PROBLEM REQUIREMENTS >> Search the listing below for the string "from" and show each line that contains it.

INFORMATION PROVIDED >>
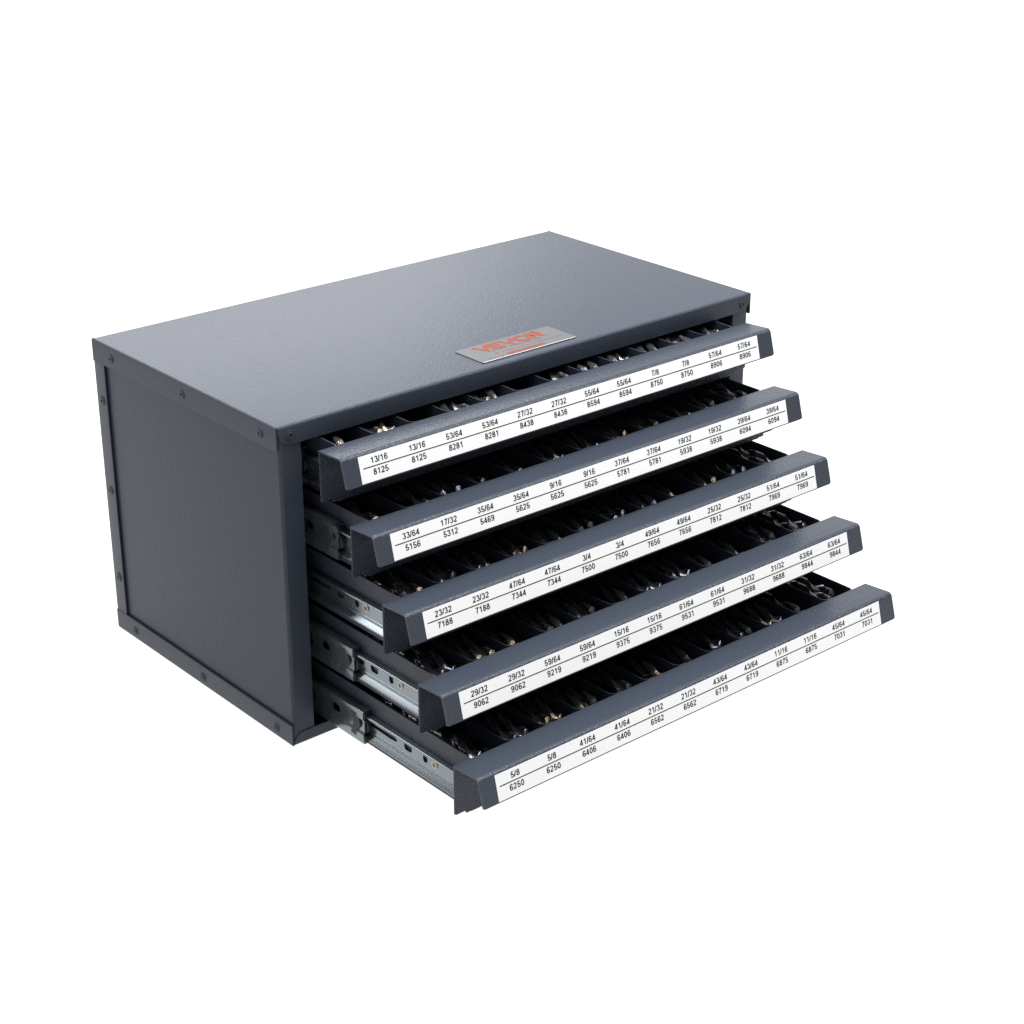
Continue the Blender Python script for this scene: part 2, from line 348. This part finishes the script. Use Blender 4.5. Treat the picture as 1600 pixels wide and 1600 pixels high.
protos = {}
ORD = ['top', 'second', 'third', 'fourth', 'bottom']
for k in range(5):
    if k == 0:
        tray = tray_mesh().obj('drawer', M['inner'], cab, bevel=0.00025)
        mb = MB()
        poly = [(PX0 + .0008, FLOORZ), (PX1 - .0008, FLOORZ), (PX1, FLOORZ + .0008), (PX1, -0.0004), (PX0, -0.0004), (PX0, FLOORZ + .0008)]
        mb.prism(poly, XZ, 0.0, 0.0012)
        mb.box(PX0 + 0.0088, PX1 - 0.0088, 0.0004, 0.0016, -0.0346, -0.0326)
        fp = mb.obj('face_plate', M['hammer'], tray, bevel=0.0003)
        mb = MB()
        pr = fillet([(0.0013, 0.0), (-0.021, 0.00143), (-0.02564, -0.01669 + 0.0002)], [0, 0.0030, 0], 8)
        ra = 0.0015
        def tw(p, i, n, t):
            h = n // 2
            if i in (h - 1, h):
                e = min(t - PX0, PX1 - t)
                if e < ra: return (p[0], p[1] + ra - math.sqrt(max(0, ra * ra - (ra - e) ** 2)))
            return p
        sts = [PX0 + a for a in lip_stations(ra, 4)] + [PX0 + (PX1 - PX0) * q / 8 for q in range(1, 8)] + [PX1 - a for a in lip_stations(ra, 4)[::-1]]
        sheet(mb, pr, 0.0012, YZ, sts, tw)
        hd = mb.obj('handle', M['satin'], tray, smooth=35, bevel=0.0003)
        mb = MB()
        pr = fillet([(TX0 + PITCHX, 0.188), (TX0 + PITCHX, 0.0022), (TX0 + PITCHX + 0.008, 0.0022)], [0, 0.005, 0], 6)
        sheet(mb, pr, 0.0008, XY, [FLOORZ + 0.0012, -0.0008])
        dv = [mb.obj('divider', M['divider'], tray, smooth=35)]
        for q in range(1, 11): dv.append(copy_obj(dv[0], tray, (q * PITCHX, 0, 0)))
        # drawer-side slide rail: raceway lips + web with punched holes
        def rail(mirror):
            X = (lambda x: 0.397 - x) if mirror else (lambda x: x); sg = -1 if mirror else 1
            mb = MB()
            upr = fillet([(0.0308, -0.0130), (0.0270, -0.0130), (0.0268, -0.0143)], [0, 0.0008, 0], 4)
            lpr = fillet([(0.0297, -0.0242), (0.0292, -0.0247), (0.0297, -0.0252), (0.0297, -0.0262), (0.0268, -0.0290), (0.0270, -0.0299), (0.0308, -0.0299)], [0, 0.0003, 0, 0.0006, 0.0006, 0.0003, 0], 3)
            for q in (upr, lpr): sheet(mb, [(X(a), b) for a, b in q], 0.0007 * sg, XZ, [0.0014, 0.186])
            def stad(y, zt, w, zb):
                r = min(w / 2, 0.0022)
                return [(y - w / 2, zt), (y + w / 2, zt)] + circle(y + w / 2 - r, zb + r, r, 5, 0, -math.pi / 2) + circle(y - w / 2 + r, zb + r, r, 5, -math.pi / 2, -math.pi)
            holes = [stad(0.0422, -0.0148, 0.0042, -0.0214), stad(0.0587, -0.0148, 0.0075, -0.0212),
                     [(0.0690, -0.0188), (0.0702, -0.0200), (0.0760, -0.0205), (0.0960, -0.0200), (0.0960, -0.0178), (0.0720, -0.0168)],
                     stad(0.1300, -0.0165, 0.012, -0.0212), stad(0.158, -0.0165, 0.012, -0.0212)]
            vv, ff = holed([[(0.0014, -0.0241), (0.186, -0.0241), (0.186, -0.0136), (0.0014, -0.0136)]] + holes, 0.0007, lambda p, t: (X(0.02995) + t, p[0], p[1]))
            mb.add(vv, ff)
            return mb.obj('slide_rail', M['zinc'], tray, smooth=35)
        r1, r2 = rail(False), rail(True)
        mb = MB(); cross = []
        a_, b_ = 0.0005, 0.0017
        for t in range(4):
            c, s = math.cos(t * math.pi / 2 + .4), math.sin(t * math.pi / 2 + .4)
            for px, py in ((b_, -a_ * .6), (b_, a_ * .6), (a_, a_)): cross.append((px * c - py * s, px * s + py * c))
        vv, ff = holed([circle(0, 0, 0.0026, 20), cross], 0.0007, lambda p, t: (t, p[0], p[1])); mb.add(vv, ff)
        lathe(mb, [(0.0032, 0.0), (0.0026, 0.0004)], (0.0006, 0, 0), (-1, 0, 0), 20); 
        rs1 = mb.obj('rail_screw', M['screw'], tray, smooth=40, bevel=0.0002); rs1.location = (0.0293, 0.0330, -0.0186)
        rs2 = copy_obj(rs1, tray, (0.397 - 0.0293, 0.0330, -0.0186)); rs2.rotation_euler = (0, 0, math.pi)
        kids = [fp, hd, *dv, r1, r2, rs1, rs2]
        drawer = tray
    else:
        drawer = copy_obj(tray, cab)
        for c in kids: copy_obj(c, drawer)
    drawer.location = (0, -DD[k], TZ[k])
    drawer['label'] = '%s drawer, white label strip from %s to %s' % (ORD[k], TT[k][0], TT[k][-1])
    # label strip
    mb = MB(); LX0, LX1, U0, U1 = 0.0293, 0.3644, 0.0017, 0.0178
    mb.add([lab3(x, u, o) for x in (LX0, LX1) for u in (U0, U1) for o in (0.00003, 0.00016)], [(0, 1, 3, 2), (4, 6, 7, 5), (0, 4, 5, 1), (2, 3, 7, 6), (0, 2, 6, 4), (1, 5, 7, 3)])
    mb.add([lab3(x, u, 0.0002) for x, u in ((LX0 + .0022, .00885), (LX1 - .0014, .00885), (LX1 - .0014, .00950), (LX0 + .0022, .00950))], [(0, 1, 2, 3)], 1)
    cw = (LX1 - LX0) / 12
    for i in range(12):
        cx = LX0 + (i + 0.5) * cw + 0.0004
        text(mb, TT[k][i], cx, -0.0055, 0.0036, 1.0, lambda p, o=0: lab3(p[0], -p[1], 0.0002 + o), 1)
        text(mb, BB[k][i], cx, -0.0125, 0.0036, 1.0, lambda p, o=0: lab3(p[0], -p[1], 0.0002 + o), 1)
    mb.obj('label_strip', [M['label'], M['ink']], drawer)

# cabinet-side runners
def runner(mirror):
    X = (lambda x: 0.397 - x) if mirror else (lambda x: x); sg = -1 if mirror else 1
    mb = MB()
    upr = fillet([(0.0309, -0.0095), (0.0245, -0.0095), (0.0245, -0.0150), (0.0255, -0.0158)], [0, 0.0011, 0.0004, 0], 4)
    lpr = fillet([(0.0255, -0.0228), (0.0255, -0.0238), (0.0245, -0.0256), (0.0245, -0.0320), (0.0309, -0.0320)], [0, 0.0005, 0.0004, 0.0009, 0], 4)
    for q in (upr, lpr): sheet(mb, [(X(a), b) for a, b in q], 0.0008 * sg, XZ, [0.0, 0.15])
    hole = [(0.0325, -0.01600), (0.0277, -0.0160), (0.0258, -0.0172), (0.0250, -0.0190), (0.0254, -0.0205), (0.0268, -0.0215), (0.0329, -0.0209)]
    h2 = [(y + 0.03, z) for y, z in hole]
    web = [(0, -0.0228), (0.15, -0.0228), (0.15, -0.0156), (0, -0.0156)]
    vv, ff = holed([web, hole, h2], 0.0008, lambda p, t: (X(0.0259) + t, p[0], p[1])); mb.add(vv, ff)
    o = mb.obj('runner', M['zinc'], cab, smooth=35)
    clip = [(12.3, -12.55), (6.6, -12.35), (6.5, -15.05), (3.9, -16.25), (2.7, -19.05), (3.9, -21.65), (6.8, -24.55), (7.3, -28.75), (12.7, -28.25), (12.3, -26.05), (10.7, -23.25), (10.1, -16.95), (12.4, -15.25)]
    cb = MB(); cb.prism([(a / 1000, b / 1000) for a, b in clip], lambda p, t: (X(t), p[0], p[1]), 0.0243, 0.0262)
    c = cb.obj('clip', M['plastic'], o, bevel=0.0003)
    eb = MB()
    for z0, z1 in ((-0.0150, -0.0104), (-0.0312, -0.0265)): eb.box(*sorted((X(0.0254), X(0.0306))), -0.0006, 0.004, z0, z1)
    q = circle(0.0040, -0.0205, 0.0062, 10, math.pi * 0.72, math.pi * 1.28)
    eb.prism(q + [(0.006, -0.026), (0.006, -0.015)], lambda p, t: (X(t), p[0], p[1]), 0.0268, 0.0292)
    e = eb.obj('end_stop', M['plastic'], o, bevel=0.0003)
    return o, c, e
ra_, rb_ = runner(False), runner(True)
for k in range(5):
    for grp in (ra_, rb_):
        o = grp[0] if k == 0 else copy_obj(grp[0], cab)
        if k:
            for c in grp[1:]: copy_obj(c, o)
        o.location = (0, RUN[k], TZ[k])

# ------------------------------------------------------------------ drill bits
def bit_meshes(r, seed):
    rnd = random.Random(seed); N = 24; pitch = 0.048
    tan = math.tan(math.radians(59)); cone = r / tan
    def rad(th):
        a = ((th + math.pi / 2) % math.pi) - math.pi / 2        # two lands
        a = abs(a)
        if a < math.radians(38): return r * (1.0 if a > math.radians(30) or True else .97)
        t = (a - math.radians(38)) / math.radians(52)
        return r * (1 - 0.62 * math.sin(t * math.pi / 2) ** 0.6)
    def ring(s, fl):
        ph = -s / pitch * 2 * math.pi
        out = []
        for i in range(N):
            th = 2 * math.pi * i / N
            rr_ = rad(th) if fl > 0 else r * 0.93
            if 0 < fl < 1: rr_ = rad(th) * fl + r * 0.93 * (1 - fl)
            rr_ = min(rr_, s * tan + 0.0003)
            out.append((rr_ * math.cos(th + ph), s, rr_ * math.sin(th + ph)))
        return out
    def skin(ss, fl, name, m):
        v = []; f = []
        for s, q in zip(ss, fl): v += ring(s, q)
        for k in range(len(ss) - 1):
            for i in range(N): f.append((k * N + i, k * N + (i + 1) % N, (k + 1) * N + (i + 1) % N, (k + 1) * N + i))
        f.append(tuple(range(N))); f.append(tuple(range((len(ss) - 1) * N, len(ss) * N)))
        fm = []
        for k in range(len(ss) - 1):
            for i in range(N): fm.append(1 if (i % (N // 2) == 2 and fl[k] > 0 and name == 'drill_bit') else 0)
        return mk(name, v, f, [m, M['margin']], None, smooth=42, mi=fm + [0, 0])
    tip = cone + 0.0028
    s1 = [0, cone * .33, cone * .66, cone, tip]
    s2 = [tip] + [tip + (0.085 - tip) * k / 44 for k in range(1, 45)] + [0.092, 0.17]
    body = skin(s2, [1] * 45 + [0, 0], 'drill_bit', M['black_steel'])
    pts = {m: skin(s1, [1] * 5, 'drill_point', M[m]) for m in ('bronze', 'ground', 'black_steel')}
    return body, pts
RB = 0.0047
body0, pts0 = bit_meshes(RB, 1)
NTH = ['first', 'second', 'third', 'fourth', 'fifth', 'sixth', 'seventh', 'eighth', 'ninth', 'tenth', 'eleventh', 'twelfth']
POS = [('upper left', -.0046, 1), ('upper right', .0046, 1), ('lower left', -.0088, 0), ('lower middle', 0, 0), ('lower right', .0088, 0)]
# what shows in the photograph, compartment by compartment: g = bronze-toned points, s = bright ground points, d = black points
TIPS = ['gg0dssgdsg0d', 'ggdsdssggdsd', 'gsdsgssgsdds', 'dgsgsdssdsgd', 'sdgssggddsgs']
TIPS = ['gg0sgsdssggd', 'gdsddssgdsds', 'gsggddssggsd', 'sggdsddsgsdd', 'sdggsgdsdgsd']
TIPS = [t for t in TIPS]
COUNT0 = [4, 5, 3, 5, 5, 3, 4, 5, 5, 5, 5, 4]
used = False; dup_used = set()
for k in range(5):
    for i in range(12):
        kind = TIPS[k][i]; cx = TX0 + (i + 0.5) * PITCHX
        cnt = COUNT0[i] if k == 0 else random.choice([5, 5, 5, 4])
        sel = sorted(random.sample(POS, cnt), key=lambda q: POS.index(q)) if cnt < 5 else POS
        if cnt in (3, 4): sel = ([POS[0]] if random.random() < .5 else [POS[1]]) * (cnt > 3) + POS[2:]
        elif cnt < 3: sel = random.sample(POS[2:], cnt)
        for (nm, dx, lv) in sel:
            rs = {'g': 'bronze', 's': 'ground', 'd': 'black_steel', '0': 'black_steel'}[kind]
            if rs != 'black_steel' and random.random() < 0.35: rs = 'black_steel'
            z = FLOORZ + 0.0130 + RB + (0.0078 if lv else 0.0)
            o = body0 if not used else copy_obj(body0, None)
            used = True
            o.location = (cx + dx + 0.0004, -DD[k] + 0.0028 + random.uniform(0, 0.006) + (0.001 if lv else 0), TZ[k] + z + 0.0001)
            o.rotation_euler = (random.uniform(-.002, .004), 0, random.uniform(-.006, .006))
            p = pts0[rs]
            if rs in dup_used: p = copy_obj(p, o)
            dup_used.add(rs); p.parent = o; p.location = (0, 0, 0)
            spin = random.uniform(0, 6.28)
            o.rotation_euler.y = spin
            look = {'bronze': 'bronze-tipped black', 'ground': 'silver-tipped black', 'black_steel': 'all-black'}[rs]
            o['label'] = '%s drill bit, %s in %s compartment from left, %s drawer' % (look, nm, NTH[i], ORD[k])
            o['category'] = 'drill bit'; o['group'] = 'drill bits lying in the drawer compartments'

TASK ANSWER >>
Continue the Blender Python script for this scene: part 2, from line 348. This part finishes the script. Use Blender 4.5. Treat the picture as 1600 pixels wide and 1600 pixels high.
    drawer['label'] = '%s drawer, white label strip from %s to %s' % (ORD[k], TT[k][0], TT[k][-1])
            o['label'] = '%s drill bit, %s in %s compartment from left, %s drawer' % (look, nm, NTH[i], ORD[k])